Overall the production of the game is very appropriate for the target audience and the components will easily outlast your children’s interest in the game.

Basic Game Play Summary
As mentioned above, M is for Mouse actually contains 3 games to play with the components. All of the games basically require players to match an object with its starting letter. For example the letter Z on one card will form a match with the picture of a zebra on another card. Players can’t match letters to letters or pictures to pictures.

The first game involves players making matches between their initial hand of 3 cards and 3 other cards which have been placed face up in the middle of the table. As players take turns and make matches, chips are placed over the objects and letters on the face-up cards to show that other players can no longer use them this round. This will gradually reduce the number of options players have making finding a match less likely. When a player can’t make a match they are out of the current round. The last player to make a match is the winner of the round and will permanently discard one of their cards for the following round. Plays can continue like this through a number of rounds until one player has discarded all of their initial 3 cards (or until the kids get tired of the game).

The second game is more focussed on finding matches quickly. One player will act as the dealer and will deal out 2 cards face up on the table. All of the players will then race to find a match on the face-up cards. If they can’t find a match then another card will be dealt out beside them and players will continue searching for a match. When a match is found the player who found it takes all of the face up cards except one and puts them into their score pile. The game continues until all of the cards have been used and then the player with the most cards in their score pile wins the game.

For the last game, players will each receive an equal number of chips. Eight cards are placed face up in the middle of the table and players race to find matches. When a player finds a match they announce it and place one of their tokens onto the letter involved in the match. When all of the matches have been made those eight cards and the tokens on them are removed from the game. Eight new cards are dealt out and play continues in the same way until one player has used all of their tokens to win the game.

Who Would Like It
M is for Mouse is clearly targeted at children who are learning the alphabet and how to spell. It is a reasonably engaging method of practising matching letters, sounds and spelling and acts as a good reinforcement tool. As such it’s a good game for parents who want to assist their children’s spelling skills or for teachers of young children.

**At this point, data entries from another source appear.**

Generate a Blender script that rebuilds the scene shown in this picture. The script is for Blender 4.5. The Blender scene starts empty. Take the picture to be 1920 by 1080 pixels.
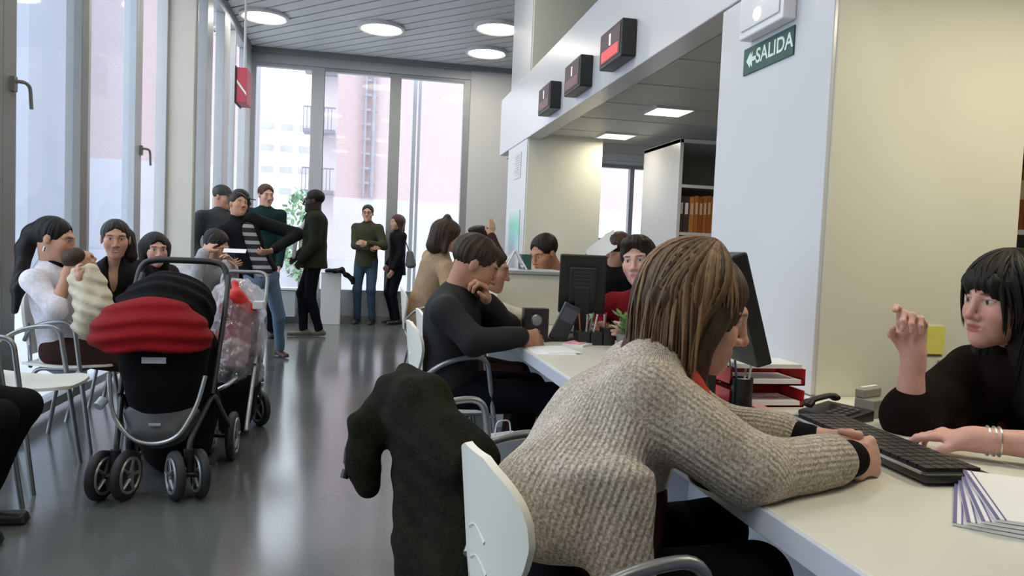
import bpy, math, random
import numpy as np
from mathutils import Vector, Matrix
random.seed(7)
rng = np.random.default_rng(7)
C = bpy.context.scene.collection
PI = math.pi
A = lambda *v: np.array(v, float)

def norm(v):
    v = np.asarray(v, float)
    return v / (np.linalg.norm(v) + 1e-12)

# ------------------------------------------------------------------ materials
MATS = {}

def mat(name, col, rough=.55, metal=0., noise=None, bump=None, spec=.5, attr=None, trans=0., sheen=0.):
    """procedural principled material; noise=(scale, amount, stretch), bump=(scale, strength)"""
    if name in MATS:
        return MATS[name]
    m = bpy.data.materials.new(name)
    m.use_nodes = True
    nt = m.node_tree
    b = nt.nodes['Principled BSDF']
    b.inputs['Roughness'].default_value = rough
    b.inputs['Metallic'].default_value = metal
    b.inputs['Specular IOR Level'].default_value = spec
    if sheen:
        b.inputs['Sheen Weight'].default_value = sheen
    b.inputs['Base Color'].default_value = (*col, 1)
    src = None
    tc = nt.nodes.new('ShaderNodeTexCoord')
    if attr:
        at = nt.nodes.new('ShaderNodeAttribute')
        at.attribute_name = attr
        src = at.outputs['Color']
    if noise:
        n = nt.nodes.new('ShaderNodeTexNoise')
        n.inputs['Scale'].default_value = noise[0]
        n.inputs['Detail'].default_value = 4
        mp = nt.nodes.new('ShaderNodeMapping')
        if len(noise) > 2:
            mp.inputs['Scale'].default_value = noise[2]
        nt.links.new(tc.outputs['Object'], mp.inputs[0])
        nt.links.new(mp.outputs[0], n.inputs['Vector'])
        mr = nt.nodes.new('ShaderNodeMapRange')
        mr.inputs[1].default_value = .3
        mr.inputs[2].default_value = .7
        mr.inputs[3].default_value = 1 - noise[1]
        mr.inputs[4].default_value = 1 + noise[1]
        nt.links.new(n.outputs['Fac'], mr.inputs[0])
        mx = nt.nodes.new('ShaderNodeVectorMath')
        mx.operation = 'SCALE'
        if src:
            nt.links.new(src, mx.inputs[0])
        else:
            mx.inputs[0].default_value = col
        nt.links.new(mr.outputs[0], mx.inputs['Scale'])
        src = mx.outputs[0]
    if src:
        nt.links.new(src, b.inputs['Base Color'])
    if bump:
        n2 = nt.nodes.new('ShaderNodeTexNoise')
        n2.inputs['Scale'].default_value = bump[0]
        n2.inputs['Detail'].default_value = 3
        nt.links.new(tc.outputs['Object'], n2.inputs['Vector'])
        bp = nt.nodes.new('ShaderNodeBump')
        bp.inputs['Strength'].default_value = bump[1]
        bp.inputs['Distance'].default_value = .01
        nt.links.new(n2.outputs['Fac'], bp.inputs['Height'])
        nt.links.new(bp.outputs[0], b.inputs['Normal'])
    MATS[name] = m
    return m

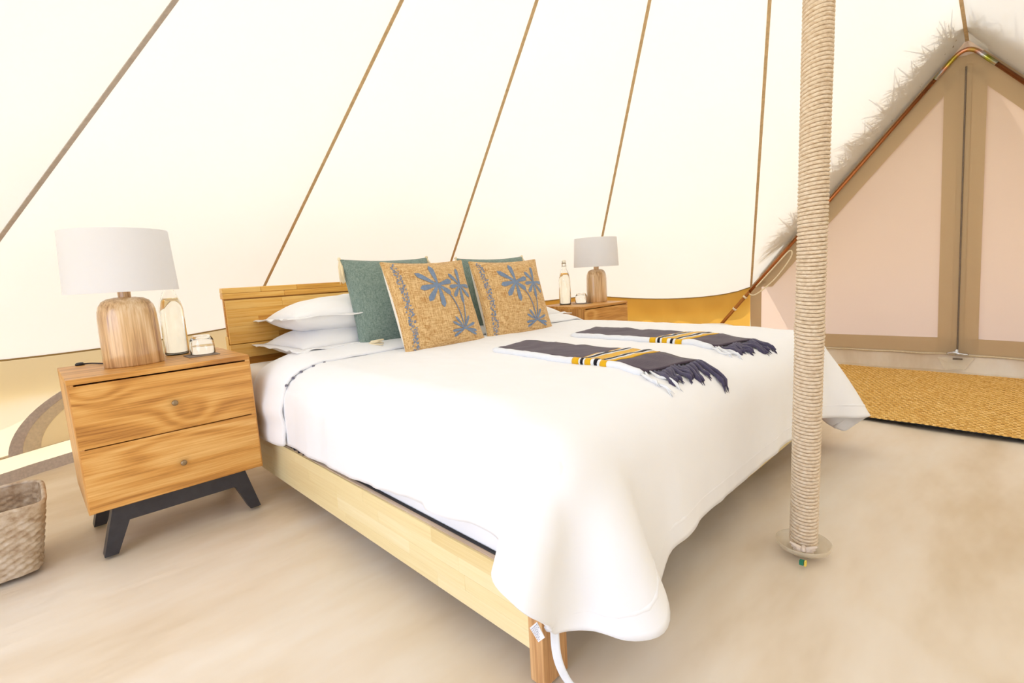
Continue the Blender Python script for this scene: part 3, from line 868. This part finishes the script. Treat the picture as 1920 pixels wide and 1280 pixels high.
def tassel_mesh(p, d, L_, spread, n=26, r=.0022, seed=0, knot=.008):
    rr = random.Random(seed); mb = MB(); p = Vector(p); d = Vector(d).normalized(); a = d.orthogonal().normalized(); b = d.cross(a)
    mb.lathe([(0, -knot), (knot * .8, -knot * .5), (knot, 0), (knot * .7, knot * .8), (0, knot)], 8, p)
    for k in range(n):
        th = rr.uniform(0, 2 * PI); q = rr.uniform(.1, 1) ** .5; o = (a * math.cos(th) + b * math.sin(th)) * spread * q
        e = p + d * L_ * rr.uniform(.75, 1.05) + o + Vector((0, 0, -L_ * .12))
        mb.tube([p, p + d * L_ * .35 + o * .75, e], [r, r * 1.1, r * .5], 5)
    return mb
def leaf(mb, at, c, ang, L_, w_, up, taper=.30, asp=1.0):
    """rounded strip shaped leaf lying on the cushion face"""
    n = 7; g = []
    dx, dz = math.cos(ang), math.sin(ang)
    for i in range(n + 1):
        t = i / n; hw = w_ / 2 * (lerp(taper, 1, min(1, t * 1.5)) if t < .85 else math.sqrt(max(0, 1 - ((t - .85) / .15) ** 2)) * .9 + .1)
        row = []
        for s in (-1, 0, 1):
            row.append(at(c[0] + dx * L_ * t - dz * hw * s, c[1] + dz * L_ * t + dx * hw * s, up))
        g.append(row)
    mb.grid(g)
def trunk(mb, at, pts, w_, up):
    P = cr([Vector((a, b, 0)) for a, b in pts], 8); g = []
    for i, p in enumerate(P):
        t = (P[min(i + 1, len(P) - 1)] - P[max(0, i - 1)]).normalized(); g.append([at(p.x + t.y * w_ / 2 * s, p.y - t.x * w_ / 2 * s, up) for s in (-1, 1)])
    mb.grid(g)
def jute_cushion(label, loc, rot, seed):
    c = thing('jute_cushion', label, 'cushion', loc, 0, 'palm print jute cushions'); c.rotation_euler = rot
    F, B = pad(.445, .405, .105, .06, wr=.004, seed=seed, back=2.0); at = surf(F)
    obj('front_cover', MB().grid(F), M['jute'], c, smooth=True)
    bk = obj('back_cover', MB().grid(B), M['cushion_back'], c, smooth=True); bk['label'] = 'white cotton back of the cushion'
    e = [F[0][j] for j in range(23)] + [F[i][22] for i in range(23)] + [F[22][22 - j] for j in range(23)] + [F[22 - i][0] for i in range(23)]
    obj('edge_seam', MB().tube([p for k, p in enumerate(e) if k % 2 == 0], .0035, 6, closed=True), M['jute'], c, smooth=True)
    mb = MB(); up = .0022
    for k, a in enumerate((92, 145, 188, 228, 270, 318, 12)):
        leaf(mb, at, (0, .40), R(a), (.40 if a in (12, 318) else .50) + .05 * math.sin(k * 2.1), .125, up)
    for k, a in enumerate((84, 128, 186, 226, 262, 305, 352)):
        leaf(mb, at, (.62, .36), R(a), (.34 if a in (352, 305, 186, 128) else .43) + .04 * math.sin(k * 1.7), .095, up)
    trunk(mb, at, [(.13, .28), (.28, .05), (.37, -.25), (.42, -.62)], .03, up); trunk(mb, at, [(.60, .3), (.58, 0), (.52, -.35), (.45, -.62)], .03, up)
    for a in (20, 55, 125, 150, 185, 205, 335, 350): leaf(mb, at, (.42, -.68), R(a), .36, .06, up)
    obj('palm_print', mb, M['print'], c, smooth=True)
    mb = MB(); r = random.Random(seed)
    for k in range(70):
        v = lerp(-.93, .93, k / 69)
        for q in range(2):
            u = -.90 + r.uniform(0, .13); a = r.choice((.5, -.6, .9)); l_ = r.uniform(.03, .05)
            leaf(mb, at, (u, v + r.uniform(-.01, .01)), a, l_, .022, .0024, 1)
    obj('border_print', mb, M['print'], c)
    return c
def green_cushion(label, loc, rot, seed):
    c = thing('green_cushion', label, 'cushion', loc, 0, 'green tasselled cushions'); c.rotation_euler = rot
    F, B = pad(.47, .42, .13, .06, wr=.006, seed=seed)
    obj('front_cover', MB().grid(F), M['green'], c, smooth=True); obj('back_cover', MB().grid(B), M['green'], c, smooth=True)
    for k, (i, j) in enumerate(((0, 0), (0, 22), (22, 0), (22, 22))):
        p = F[i][j]
        if j == 22: d = Vector((-.12 if i == 0 else .12, -.05, -1))
        else: d = Vector((.8 if i == 0 else -.8, -1, .05)); p = p + Vector((.02 if i == 0 else -.02, -.03, .028))
        t = obj('tassel', tassel_mesh(p, d, .095 if j else .075, .013 if j else .022, n=34, r=.0018 if j else .003, seed=seed + k, knot=.008 if j else .013), M['tassel'], c, smooth=True); t['label'] = 'cream wool tassel'
    return c
TL = R(-19)
green_cushion('green linen cushion with cream tassels, nearest the near lamp', (1.175, .085, .705), (R(-14), 0, R(3)), 31)
green_cushion('green linen cushion mostly hidden between two palm print cushions', (1.80, .065, .695), (R(-12), 0, R(-2)), 37)
jute_cushion('palm print jute cushion in front, nearest the near nightstand', (1.240, -.135, .690), (TL, 0, R(3)), 3)
jute_cushion('palm print jute cushion in front, nearest the far nightstand', (1.728, -.125, .680), (R(-17), 0, R(-3)), 8)

def bed_pillow(label, loc, rz, seed, tilt=0):
    c = thing('pillow', label, 'pillow', loc, 0, 'white pillows at the bed head'); c.rotation_euler = (R(90) + tilt, 0, rz)
    F, B = pad(.58, .38, .17, .03, 26, .42, .010, seed)
    F = [[p for p in r] for r in F]
    obj('pillow_body', MB().grid(F).grid(B), M['pillow'], c, smooth=True, weld=True)
    fl = []
    e = [(F[0][j], Vector((-1, 0, 0))) for j in range(27)] + [(F[i][26], Vector((0, 0, 1))) for i in range(27)] + [(F[26][26 - j], Vector((1, 0, 0))) for j in range(27)] + [(F[26 - i][0], Vector((0, 0, -1))) for i in range(27)]
    ctr = Vector((0, 0, 0)); g = []
    for k, (p, n_) in enumerate(e):
        d = n_
        if k % 27 in (0, 26):
            d = Vector((math.copysign(1, p.x), 0, math.copysign(1, p.z)))
        wv = .004 * math.sin(k * .8 + seed) + .008 * noise.noise(Vector((k * .35, seed, 0)))
        g.append([p, p + d * .022 + Vector((0, wv * .5, 0)), p + d * .045 + Vector((0, wv, 0))])
    f_ = obj('flange', MB().grid(g, closed_u=True), M['pillow'], c, smooth=True); thicken(f_, .004, 1)
    return c
bed_pillow('white pillow under another beside the near end of the headboard', (1.00, .262, .552), R(2), 2)
bed_pillow('white pillow on top of another beside the near end of the headboard', (1.005, .265, .668), R(-2), 6, R(-3))
bed_pillow('white pillow peeking out low beside the far nightstand', (2.03, .25, .548), R(-3), 12)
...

However two of the games don’t have clear turns and conflicts can arise as children try to decide who got in first. For this reason adults may need to be involved to some extent to help children develop the skills necessary to settle these conflicts. The rules are also probably going to require an adult to teach them. Unfortunately it isn’t a particularly interesting or challenging game for adults (although a practiced child could give the casual adult player a run for their money). Adults will only really want to be involved in the game for the sake of guiding the children’s development.

M is for Mouse may also not work as well when there is an age or ability difference between the various players. While this won’t be an issue for the first version of the game and its separate turns, younger children may have difficulty competing against older children when speed of response is involved.

And finally, M is for Mouse is more of a game you would play for the educational benefits than the fun factor. Once children have mastered what it’s teaching the fun factor will probably drop off quickly when compared to other reflex and dexterity games or games which have more of a memory element to them.

Where to From Here?
As children develop their spelling and reading ability you could move them onto other word games like Bananagrams (published by Banagrams) which requires players to construct words from tiles crossword style (without the complexity of Scrabble). Beyond that you could try You've Been Sentenced! (from McNeill Designs) which will help develop children’s sentence construction ability.

M is for Mouse is part of Playroom Entertainment’s Bright Ideas line and there are many other games which young children will enjoy. Some other titles in this line include Sherlock (also by M is for Monkey’s designer Reinhold Staupe), Monkey Memory and Catch the Match.

Another publisher well known for it’s children’s games is Gamewright. Some of the most popular titles for a similar age group include Slamwich, Rat-a-Tat Cat and Cuckoo Zoo.